Testimone oculare / Eyewitness
Though officially credited to Roberto Pariante, Cozzi has confirmed that Argento actually took over the role after being dissatisfied with the way his (soon to be ex-) assistant was handling his and Cozzi's script. There is a sense of Four Flies on Grey Velvet to this, albeit with a distaff protagonist as The Girl Who Saw Too Much.

Driving home late one night Roberta Leoni – played by Marilu Tolo, whom Argento would later cast as the countess in Le Cinque giornate and was briefly in a relationship prior to Daria Nicolodi – has to brake sharply when a young blonde woman runs in front of her, then collapses. Getting out her car to check she did not hit the woman, Roberta discovers that she has been shot, but is forced to flee the scene when a second figure, presumably the gunman, appears on the scene.

Returning later with the police, there is no sign of any body or crime. With both the police and her husband unsure that she really saw anything, Roberta increasingly comes to question her own sanity. Which could, of course, be precisely what the conspirators want as, with no one believing her, the threatening phone calls begin...


Suspicion


One Fly on Grey Velvet?


A black gloved killer making a threatening phone call; a shot from The Bird with the Crystal Plumage at the small screen ratio?

La Bambole / The Doll
Directed by RAI representative Mario Foglietti, this sees a man escape from an asylum and, following the murder of one redhead, suspiciously befriend another...

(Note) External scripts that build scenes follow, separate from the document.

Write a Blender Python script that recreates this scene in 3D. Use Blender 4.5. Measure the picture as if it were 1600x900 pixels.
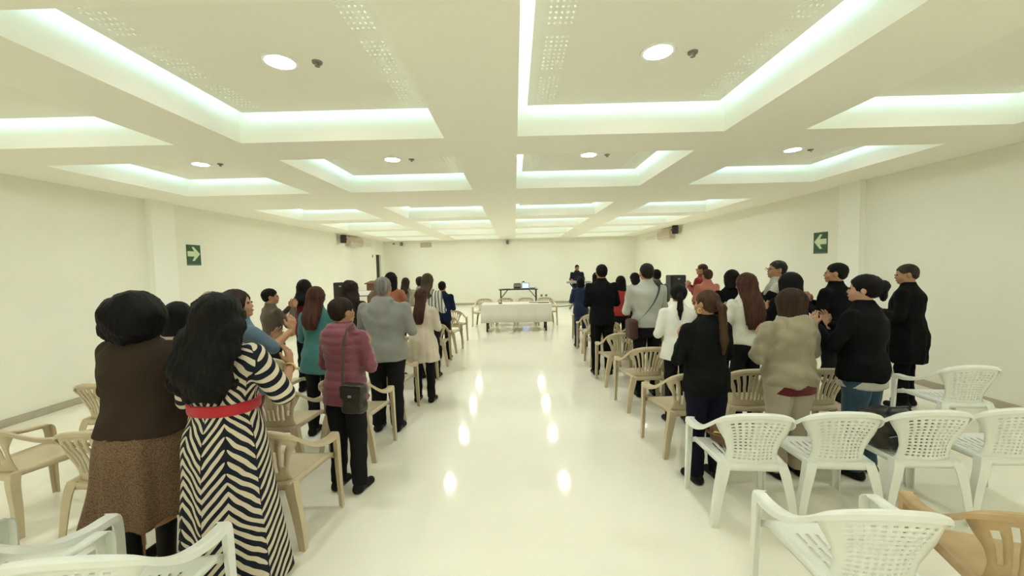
import bpy, math, random
import numpy as np
from mathutils import Vector, Matrix

for o in list(bpy.data.objects):
    bpy.data.objects.remove(o)
SC = bpy.context.scene
COL = SC.collection
R = math.radians

# ------------------------------------------------------------------ camera, world, exposure
cam_d = bpy.data.cameras.new('camera')
cam_d.sensor_width = 36.0
cam_d.lens = 13.896
cam_d.clip_start = 0.05
cam_o = bpy.data.objects.new('camera', cam_d)
COL.objects.link(cam_o)
fw = Vector((-0.007621, 0.998394, -0.056141)); rt = Vector((0.999734, 0.006384, -0.022175)); up = Vector((0.021781, 0.056295, 0.998177))
M4 = Matrix(((rt.x, up.x, -fw.x, 0), (rt.y, up.y, -fw.y, 0), (rt.z, up.z, -fw.z, 1.65), (0, 0, 0, 1)))
cam_o.matrix_world = M4
SC.camera = cam_o

world = bpy.data.worlds.new('world')
SC.world = world
world.use_nodes = True
world.node_tree.nodes['Background'].inputs[0].default_value = (0.8, 0.9, 0.85, 1)
world.node_tree.nodes['Background'].inputs[1].default_value = 0.3

SC.view_settings.view_transform = 'Standard'
SC.view_settings.look = 'None'
SC.view_settings.exposure = 0.0
SC.view_settings.gamma = 1.0
SC.view_settings.use_curve_mapping = False
SC.cycles.diffuse_bounces = 10       # a bright room: light goes round many times

LAMP_L = 182.0     # radiance of the downlight lenses
LED_L = 9.0      # radiance of the cove strips
LAMP_C = (0.94, 0.95, 0.93)
LED_C = (0.58, 1.0, 1.12)

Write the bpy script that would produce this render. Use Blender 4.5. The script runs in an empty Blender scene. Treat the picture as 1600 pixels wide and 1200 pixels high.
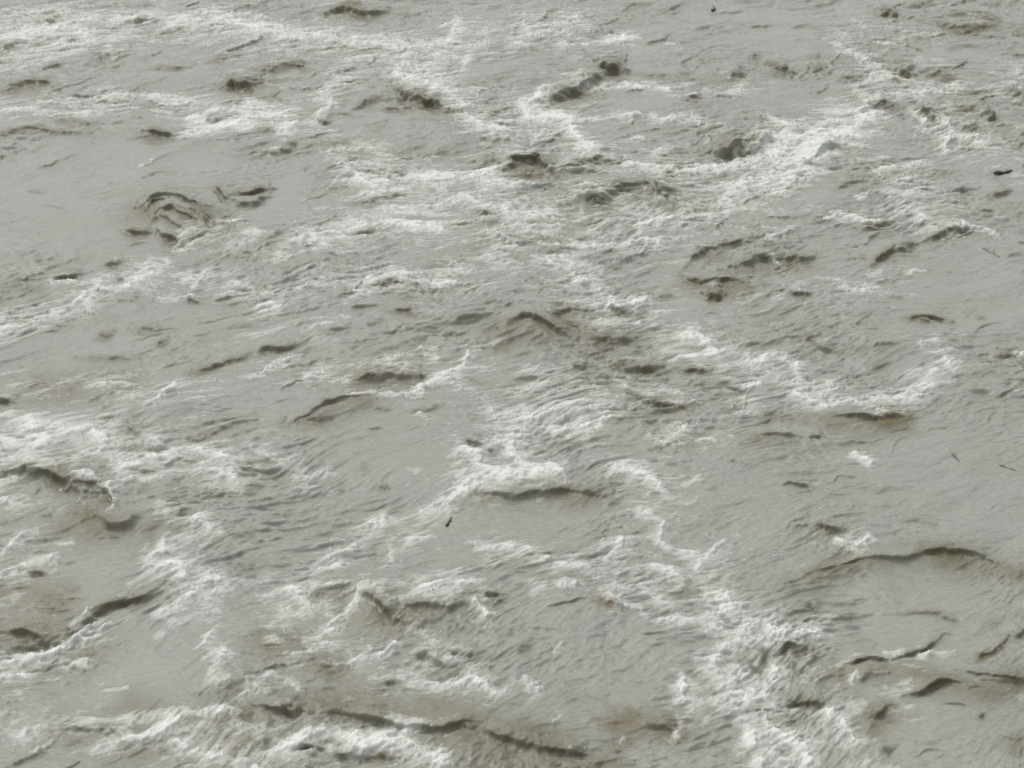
import bpy, math, random
import numpy as np
R = math.radians
C = bpy.context.scene.collection
S = bpy.context.scene

# ---------------------------------------------------------------- camera
CAM_H = 8.0                      # metres above the river (a bridge deck)
PITCH = 28.0                     # degrees below the horizontal
FPX = 2600.0                     # focal length in photo pixels (photo is 1600 wide)
cam_d = bpy.data.cameras.new('camera')
cam_d.sensor_width = 36.0
cam_d.lens = 36.0 * FPX / 1600.0
cam_d.clip_start = 0.1
cam_d.clip_end = 3000.0
cam = bpy.data.objects.new('camera', cam_d)
C.objects.link(cam)
cam.location = (0, 0, CAM_H)
cam.rotation_euler = (R(90 - PITCH), 0, 0)
S.camera = cam
cam_d.dof.use_dof = True
cam_d.dof.focus_distance = 22.0
cam_d.dof.aperture_fstop = 9.0

# ---------------------------------------------------------------- sky, sun, exposure
SUN_EL, SUN_AZ = 68.0, -50.0     # azimuth clockwise from +Y (the direction the camera looks)
world = bpy.data.worlds.new('World')
S.world = world
world.use_nodes = True
wn = world.node_tree
bg = wn.nodes['Background']
sky = wn.nodes.new('ShaderNodeTexSky')
sky.sky_type = 'NISHITA'
sky.sun_disc = False
sky.sun_elevation = R(SUN_EL)
sky.sun_rotation = R(SUN_AZ)
sky.dust_density = 3.0
sky.air_density = 1.0
hs = wn.nodes.new('ShaderNodeHueSaturation')     # overcast: the cloud cover takes the blue out
hs.inputs['Saturation'].default_value = 0.20
wn.links.new(sky.outputs[0], hs.inputs['Color'])
wn.links.new(hs.outputs[0], bg.inputs['Color'])
bg.inputs['Strength'].default_value = 0.14
sd = bpy.data.lights.new('sun', 'SUN')
sd.energy = 0.8
sd.angle = R(40)
sd.color = (1.0, 0.97, 0.92)
sun = bpy.data.objects.new('sun', sd)
C.objects.link(sun)
sun.rotation_euler = (R(-(90 - SUN_EL)), 0, R(-SUN_AZ))
S.view_settings.view_transform = 'Standard'
S.view_settings.look = 'None'
S.view_settings.gamma = 1.0
S.view_settings.exposure = 0.57

# ---------------------------------------------------------------- where things float on the river
cp, sp = math.cos(R(PITCH)), math.sin(R(PITCH))
def river_point(px, py, z=0.0):
    a = (px - 800.0) / FPX
    b = (600.0 - py) / FPX
    dy = cp + b * sp
    dz = -sp + b * cp
    t = (CAM_H - z) / -dz
    return a * t, dy * t

# ---------------------------------------------------------------- noise
def _hash(ix, iy, seed):
    h = (ix.astype(np.uint32) * np.uint32(374761393) + iy.astype(np.uint32) * np.uint32(668265263)
         + np.uint32((seed * 2246822519) & 0xffffffff))
    h = (h ^ (h >> np.uint32(13))) * np.uint32(1274126177)
    h = h ^ (h >> np.uint32(16))
    h = (h * np.uint32(2654435761))
    return h ^ (h >> np.uint32(15))
_G = np.array([(math.cos(k * math.pi / 8), math.sin(k * math.pi / 8)) for k in range(16)], dtype=np.float32)
def perlin(x, y, seed=0):
    fx0 = np.floor(x); fy0 = np.floor(y)
    ix = fx0.astype(np.int64); iy = fy0.astype(np.int64)
    fx = (x - fx0).astype(np.float32); fy = (y - fy0).astype(np.float32)
    u = fx * fx * fx * (fx * (fx * 6 - 15) + 10)
    v = fy * fy * fy * (fy * (fy * 6 - 15) + 10)
    def g(a, b):
        k = (_hash(ix + a, iy + b, seed) & np.uint32(15)).astype(np.int64)
        return _G[k, 0] * (fx - a) + _G[k, 1] * (fy - b)
    n0 = g(0, 0); n1 = g(1, 0)
    a = n0 + u * (n1 - n0)
    n0 = g(0, 1); n1 = g(1, 1)
    b = n0 + u * (n1 - n0)
    return (a + v * (b - a)) * 1.5
def fbm(x, y, seed, octv=4, gain=0.5):
    s = 0; a = 1.0; t = 0
    for o in range(octv):
        s = s + a * perlin(x * 2.03 ** o + 17.3 * o, y * 2.03 ** o - 9.1 * o, seed + o)
        t += a; a *= gain
    return s / t
def sstep(a, b, x):
    t = np.clip((x - a) / (b - a), 0, 1)
    return t * t * (3 - 2 * t)

# ---------------------------------------------------------------- the grid of the water sheet
STEP = 0.95
dth = R(26.0) / 768.0 * STEP
ys = [7.4]
while ys[-1] < 36.0:
    ys.append(ys[-1] + dth * (1.0 - 0.4 * min(1, max(0, (ys[-1] - 9) / 12))) * (ys[-1] ** 2 + CAM_H ** 2) / CAM_H)
near = []; d = 0.012; y = 7.4
while y > -80: y -= d; near.append(y); d *= 1.06
far = []; d = ys[-1] - ys[-2]; y = ys[-1]
while y < 1500: y += d; far.append(y); d *= 1.03
Y0 = np.array(near[::-1] + ys + far, dtype=np.float64)
du = 0.62 / 1024 * STEP
U = np.arange(-0.49, 0.4901, du)
out = []; d = du * 1.2; u = U[-1]
while u < 120: u += d; out.append(u); d *= 1.06
U = np.concatenate([-np.array(out[::-1]), U, np.array(out)])
NR, NC = len(Y0), len(U)
SY = np.where(Y0 > 8, Y0, 8 + (Y0 - 8) * 0.0)
X = (SY[:, None] * U[None, :]).astype(np.float64)
Y = np.repeat(Y0[:, None], NC, axis=1)
print('grid', NR, NC, NR * NC)

# ragged edges: everything traced is looked up through a warped position
Wx = 0.10 * fbm(X / 0.55, Y / 0.45, 11, 3) + 0.012 * fbm(X / 0.11, Y / 0.11, 21, 2)
Wy = 0.12 * fbm(X / 0.55, Y / 0.45, 31, 3) + 0.014 * fbm(X / 0.11, Y / 0.11, 41, 2)
damp = np.clip(Y / 16.0, 0.6, 1.5)
Xw = X + Wx * damp
Yw = Y + Wy * damp * 1.4

def parse(txt):
    L = []
    for ln in txt.strip().splitlines():
        ln = ln.split('#')[0].strip()
        if not ln: continue
        for item in ln.split(';'):
            item = item.strip()
            if not item: continue
            pts, w, a = item.split('/')
            P = [tuple(float(v) for v in p.split(',')) for p in pts.split()]
            if len(P) == 1: P = [(P[0][0] - 4, P[0][1]), (P[0][0] + 4, P[0][1])]
            L.append((P, float(w), float(a)))
    return L

def slices(x0, x1, y0, y1):
    r0 = max(0, int(np.searchsorted(Y0, y0)) - 1); r1 = min(NR, int(np.searchsorted(Y0, y1)) + 1)
    sm = max(min(y0, 1e9), 8.0); sM = max(y1, 8.0)
    ua = min(x0 / sm, x0 / sM); ub = max(x1 / sm, x1 / sM)
    c0 = max(0, int(np.searchsorted(U, ua)) - 1); c1 = min(NC, int(np.searchsorted(U, ub)) + 1)
    return slice(r0, r1), slice(c0, c1)

def curve(P, n=5):
    """Catmull-Rom through the traced points."""
    P = [np.array(p) for p in P]
    if len(P) == 2:
        return [P[0] + (P[1] - P[0]) * t for t in (0, .5, 1)]
    Q = [2 * P[0] - P[1]] + P + [2 * P[-1] - P[-2]]
    o = []
    for i in range(1, len(Q) - 2):
        a, b, c, e = Q[i - 1], Q[i], Q[i + 1], Q[i + 2]
        for k in range(n):
            t = k / n
            o.append(0.5 * (2 * b + (c - a) * t + (2 * a - 5 * b + 4 * c - e) * t * t + (3 * b - a - 3 * c + e) * t ** 3))
    o.append(P[-1])
    return o

def stroke(W, wd, reach, Xa, Ya, fn):
    """W: world points. wd: lateral half width in metres. Distances are measured with the depth
    axis compressed by the foreshortening k, so a crest is thicker along the flow of sight.
    fn(slices, signed distance / wd, position along 0..1)"""
    ym = sum(p[1] for p in W) / len(W)
    k = CAM_H / math.hypot(CAM_H, ym)
    m = wd * reach
    xs = [p[0] for p in W]; yy = [p[1] for p in W]
    rs, cs = slices(min(xs) - m - .2, max(xs) + m + .2, min(yy) - m / k - .3, max(yy) + m / k + .3)
    x = Xa[rs, cs]; y = Ya[rs, cs] * k
    if x.size == 0: return
    best = np.full(x.shape, 1e9); sgn = np.ones(x.shape); along = np.zeros(x.shape)
    n = len(W) - 1
    L = [math.hypot(W[i + 1][0] - W[i][0], (W[i + 1][1] - W[i][1]) * k) for i in range(n)]
    T = sum(L) or 1; acc = 0
    for i in range(n):
        ax, ay = W[i][0], W[i][1] * k; bx, by = W[i + 1][0], W[i + 1][1] * k
        dx, dy = bx - ax, by - ay; l2 = dx * dx + dy * dy + 1e-12
        t = ((x - ax) * dx + (y - ay) * dy) / l2
        tc = np.clip(t, 0, 1)
        qx = x - (ax + tc * dx); qy = y - (ay + tc * dy)
        dd = np.hypot(qx, qy)
        mk = dd < best
        best = np.where(mk, dd, best)
        sgn = np.where(mk, np.sign(qy + 1e-9) if abs(dx) > 0.2 * abs(dy) else np.sign(qx), sgn)
        along = np.where(mk, (acc + tc * L[i]) / T, along)
        acc += L[i]
    fn(rs, cs, best * sgn / wd, along)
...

Again, however, nothing is quite as it seems.

Though this final installment is the least noteworthy in terms of its crew it also has one of the better casts. Robert Hoffmann's character is not too dissimilar from the one he later played in the Umberto Lenzi giallo Spasmo, while the casting of Erika Blanc as the first redhead victim and her occupation as fashion designer suggest Foglietti had done his genre homework.


Crime designer?


Yet more Dolls for an August Moon; the quasi-surrealist obsession of the giallo with masks and mannequins continues, even on the small screen.

Also worth noting is that the underrated Giorgio Gaslini supplied the theme and incidental music for the series which, while decent, perhaps has the misfortune of being not quite as memorable and effective as that of Ennio Morricone on the films that gone before and of Goblin on those that were to follow.

For Argento, meanwhile, the series was most important for establishing his position as the “Italian Hitchcock” with a mass audience in Italy, reaching the millions that his films did not, while in the longer run it can be seen as setting a curious precedent for not only the mid-1980s giallo TV series in Italy, but also the more recent international productions Do You Like Hitchcock and Masters of Horror.

1 comment:

Mr. Wildenbruck said...

I love this series and the Dragon DVD.
As for "La bambola", the murder scene of Erica Blanc reminded me of Incontrera's murder in "Black Belly of the Tarantula", also under a technical point of view.